## Information supplied
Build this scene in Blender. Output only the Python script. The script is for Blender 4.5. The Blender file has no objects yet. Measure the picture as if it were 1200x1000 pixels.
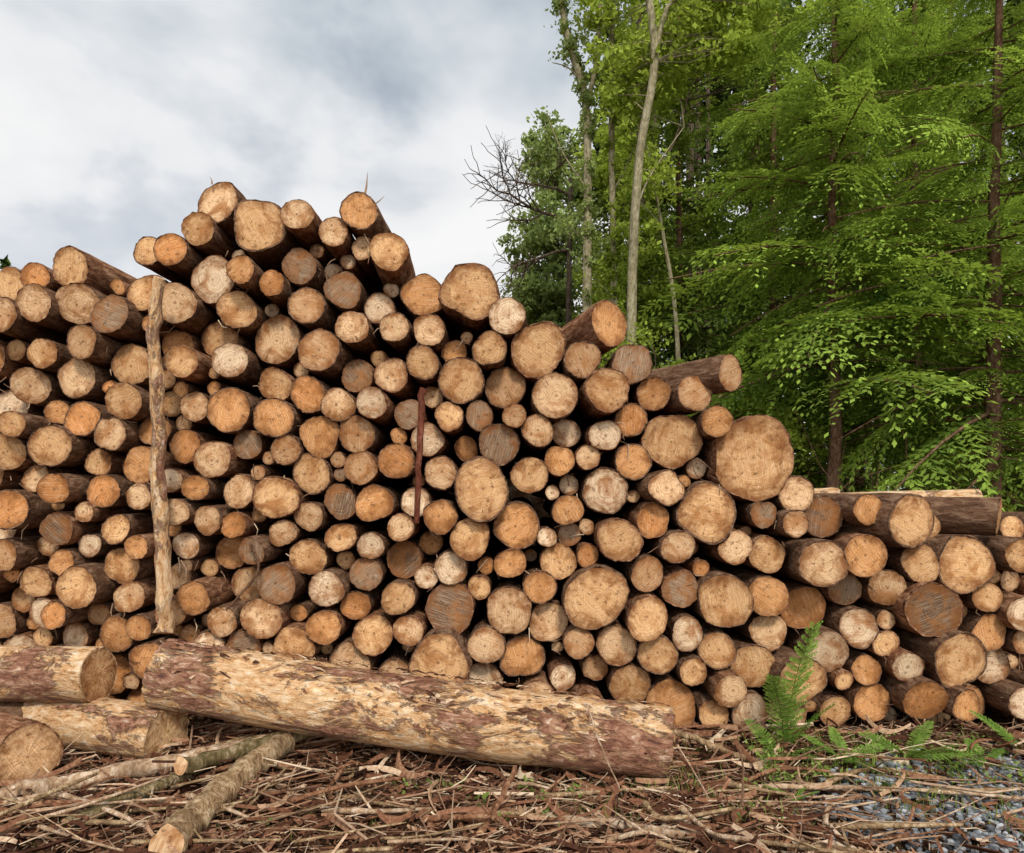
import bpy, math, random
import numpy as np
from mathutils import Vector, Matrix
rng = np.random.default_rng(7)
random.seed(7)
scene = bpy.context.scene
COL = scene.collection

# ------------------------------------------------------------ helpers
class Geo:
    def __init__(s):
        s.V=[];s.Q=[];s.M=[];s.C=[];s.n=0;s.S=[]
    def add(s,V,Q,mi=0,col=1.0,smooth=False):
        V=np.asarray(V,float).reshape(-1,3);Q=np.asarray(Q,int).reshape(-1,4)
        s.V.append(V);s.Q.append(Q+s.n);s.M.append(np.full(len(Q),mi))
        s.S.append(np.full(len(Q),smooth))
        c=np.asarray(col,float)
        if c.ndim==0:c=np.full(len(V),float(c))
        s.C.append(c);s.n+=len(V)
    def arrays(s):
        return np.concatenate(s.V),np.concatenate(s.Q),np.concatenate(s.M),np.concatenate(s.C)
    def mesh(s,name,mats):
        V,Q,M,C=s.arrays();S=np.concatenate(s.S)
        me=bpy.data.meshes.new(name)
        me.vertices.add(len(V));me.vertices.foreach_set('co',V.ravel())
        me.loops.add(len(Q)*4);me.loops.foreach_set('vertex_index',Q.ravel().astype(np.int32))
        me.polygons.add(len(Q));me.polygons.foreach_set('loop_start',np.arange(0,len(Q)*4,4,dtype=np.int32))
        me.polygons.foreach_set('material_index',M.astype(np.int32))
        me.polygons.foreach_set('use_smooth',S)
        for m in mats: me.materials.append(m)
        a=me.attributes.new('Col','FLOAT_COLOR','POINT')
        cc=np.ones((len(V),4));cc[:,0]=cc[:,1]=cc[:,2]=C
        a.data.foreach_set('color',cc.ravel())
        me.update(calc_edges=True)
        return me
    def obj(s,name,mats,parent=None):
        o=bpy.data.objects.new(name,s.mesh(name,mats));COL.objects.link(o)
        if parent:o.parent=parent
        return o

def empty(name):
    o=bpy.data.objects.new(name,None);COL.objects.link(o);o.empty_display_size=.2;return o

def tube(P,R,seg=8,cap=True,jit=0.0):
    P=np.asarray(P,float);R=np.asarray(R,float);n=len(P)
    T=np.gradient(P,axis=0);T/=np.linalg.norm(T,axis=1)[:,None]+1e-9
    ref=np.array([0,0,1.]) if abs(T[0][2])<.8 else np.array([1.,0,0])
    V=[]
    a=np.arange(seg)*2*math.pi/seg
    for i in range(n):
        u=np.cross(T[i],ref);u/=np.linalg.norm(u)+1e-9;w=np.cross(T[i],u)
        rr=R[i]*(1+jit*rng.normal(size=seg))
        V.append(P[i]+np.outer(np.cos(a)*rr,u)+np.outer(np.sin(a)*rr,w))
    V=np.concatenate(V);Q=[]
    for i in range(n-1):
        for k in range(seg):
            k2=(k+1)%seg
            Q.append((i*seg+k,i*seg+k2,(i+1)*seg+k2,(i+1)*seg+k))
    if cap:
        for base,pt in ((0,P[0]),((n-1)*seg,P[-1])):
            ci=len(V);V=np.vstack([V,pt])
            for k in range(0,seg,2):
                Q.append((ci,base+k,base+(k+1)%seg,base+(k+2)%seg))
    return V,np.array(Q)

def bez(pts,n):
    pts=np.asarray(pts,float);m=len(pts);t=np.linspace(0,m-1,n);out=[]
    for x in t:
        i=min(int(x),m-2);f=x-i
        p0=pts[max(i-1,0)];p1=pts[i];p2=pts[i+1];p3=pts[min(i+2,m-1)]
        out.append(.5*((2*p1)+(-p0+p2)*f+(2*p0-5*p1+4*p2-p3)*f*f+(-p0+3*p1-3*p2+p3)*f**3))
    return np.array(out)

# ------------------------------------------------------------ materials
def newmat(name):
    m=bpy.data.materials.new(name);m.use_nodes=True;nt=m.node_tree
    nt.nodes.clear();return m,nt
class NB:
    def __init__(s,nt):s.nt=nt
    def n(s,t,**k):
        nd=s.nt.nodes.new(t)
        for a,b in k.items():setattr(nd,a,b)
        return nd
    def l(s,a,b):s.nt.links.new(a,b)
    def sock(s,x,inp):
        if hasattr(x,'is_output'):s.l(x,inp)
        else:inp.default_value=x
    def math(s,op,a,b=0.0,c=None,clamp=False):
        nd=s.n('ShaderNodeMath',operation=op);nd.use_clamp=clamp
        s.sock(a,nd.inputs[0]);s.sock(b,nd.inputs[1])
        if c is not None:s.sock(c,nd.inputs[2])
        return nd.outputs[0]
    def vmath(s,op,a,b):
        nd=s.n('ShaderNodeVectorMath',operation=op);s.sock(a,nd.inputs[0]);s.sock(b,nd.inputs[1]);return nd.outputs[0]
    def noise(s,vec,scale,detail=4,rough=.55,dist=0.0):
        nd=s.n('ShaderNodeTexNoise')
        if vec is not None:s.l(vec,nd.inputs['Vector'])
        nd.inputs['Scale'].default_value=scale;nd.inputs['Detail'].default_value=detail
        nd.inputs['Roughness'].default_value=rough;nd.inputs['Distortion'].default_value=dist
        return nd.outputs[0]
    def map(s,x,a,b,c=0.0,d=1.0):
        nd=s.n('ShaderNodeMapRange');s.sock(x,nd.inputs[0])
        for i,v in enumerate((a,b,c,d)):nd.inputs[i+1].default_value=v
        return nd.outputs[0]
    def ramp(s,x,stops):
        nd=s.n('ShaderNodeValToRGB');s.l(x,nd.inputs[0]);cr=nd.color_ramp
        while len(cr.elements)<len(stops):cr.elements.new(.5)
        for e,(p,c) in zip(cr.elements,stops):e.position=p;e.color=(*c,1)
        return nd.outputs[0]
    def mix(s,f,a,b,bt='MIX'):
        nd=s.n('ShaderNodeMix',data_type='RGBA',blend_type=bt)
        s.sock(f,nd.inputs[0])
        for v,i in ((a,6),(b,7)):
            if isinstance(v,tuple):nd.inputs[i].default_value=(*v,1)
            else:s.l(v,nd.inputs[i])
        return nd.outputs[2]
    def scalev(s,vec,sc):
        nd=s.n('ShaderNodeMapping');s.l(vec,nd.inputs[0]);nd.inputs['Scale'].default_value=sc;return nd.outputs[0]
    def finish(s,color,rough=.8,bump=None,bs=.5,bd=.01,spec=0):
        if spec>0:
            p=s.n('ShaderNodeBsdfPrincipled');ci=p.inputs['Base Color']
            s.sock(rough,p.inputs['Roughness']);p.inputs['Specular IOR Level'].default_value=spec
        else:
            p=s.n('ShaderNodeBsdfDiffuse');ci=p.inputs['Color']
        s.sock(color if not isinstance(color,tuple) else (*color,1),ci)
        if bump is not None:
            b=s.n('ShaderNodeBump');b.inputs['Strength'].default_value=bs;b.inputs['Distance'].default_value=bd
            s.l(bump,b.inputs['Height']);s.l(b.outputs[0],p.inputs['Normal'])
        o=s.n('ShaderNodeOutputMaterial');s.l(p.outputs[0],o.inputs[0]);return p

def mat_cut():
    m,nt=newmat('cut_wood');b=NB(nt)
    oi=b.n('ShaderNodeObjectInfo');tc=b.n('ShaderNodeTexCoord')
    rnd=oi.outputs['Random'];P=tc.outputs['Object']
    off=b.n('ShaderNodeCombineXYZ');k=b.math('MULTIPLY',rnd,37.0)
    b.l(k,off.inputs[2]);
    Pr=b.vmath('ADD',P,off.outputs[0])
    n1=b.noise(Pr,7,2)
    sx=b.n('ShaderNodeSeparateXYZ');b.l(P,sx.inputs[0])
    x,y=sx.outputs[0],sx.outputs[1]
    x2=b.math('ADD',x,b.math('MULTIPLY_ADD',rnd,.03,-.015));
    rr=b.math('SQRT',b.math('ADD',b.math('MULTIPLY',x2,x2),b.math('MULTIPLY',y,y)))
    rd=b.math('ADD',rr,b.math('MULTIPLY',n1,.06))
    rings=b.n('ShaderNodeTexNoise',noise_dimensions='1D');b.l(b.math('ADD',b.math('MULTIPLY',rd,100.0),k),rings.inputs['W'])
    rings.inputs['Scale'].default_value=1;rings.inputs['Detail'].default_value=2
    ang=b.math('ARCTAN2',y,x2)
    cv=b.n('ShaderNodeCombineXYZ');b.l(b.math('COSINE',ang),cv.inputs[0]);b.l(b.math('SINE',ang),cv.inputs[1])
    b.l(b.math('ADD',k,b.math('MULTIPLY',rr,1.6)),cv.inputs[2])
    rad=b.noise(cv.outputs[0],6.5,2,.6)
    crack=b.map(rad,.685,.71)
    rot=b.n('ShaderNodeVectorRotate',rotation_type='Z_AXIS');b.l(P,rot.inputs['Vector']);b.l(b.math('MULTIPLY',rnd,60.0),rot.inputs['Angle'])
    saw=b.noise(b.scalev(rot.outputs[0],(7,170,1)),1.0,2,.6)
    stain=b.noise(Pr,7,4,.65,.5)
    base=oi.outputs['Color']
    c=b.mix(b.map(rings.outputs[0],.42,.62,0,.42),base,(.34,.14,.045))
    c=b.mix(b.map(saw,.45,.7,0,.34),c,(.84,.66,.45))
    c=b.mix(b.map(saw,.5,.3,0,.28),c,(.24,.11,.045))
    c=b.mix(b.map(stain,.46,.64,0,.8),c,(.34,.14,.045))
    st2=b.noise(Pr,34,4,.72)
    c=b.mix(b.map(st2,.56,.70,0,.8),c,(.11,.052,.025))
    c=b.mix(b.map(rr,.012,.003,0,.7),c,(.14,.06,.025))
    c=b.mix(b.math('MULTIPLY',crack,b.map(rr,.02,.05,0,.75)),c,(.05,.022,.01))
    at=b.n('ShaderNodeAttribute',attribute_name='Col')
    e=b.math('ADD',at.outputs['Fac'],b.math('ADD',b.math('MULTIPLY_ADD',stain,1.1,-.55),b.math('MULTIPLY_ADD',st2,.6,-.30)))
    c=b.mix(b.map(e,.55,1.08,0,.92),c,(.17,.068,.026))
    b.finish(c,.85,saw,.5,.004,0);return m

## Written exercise
Look at the listing and set down only the lines from its start through the line with "COL = scene.collection", word for word and without pictures.

## Result below
Build this scene in Blender. Output only the Python script. The script is for Blender 4.5. The Blender file has no objects yet. Measure the picture as if it were 1200x1000 pixels.
import bpy, math, random
import numpy as np
from mathutils import Vector, Matrix
rng = np.random.default_rng(7)
random.seed(7)
scene = bpy.context.scene
COL = scene.collection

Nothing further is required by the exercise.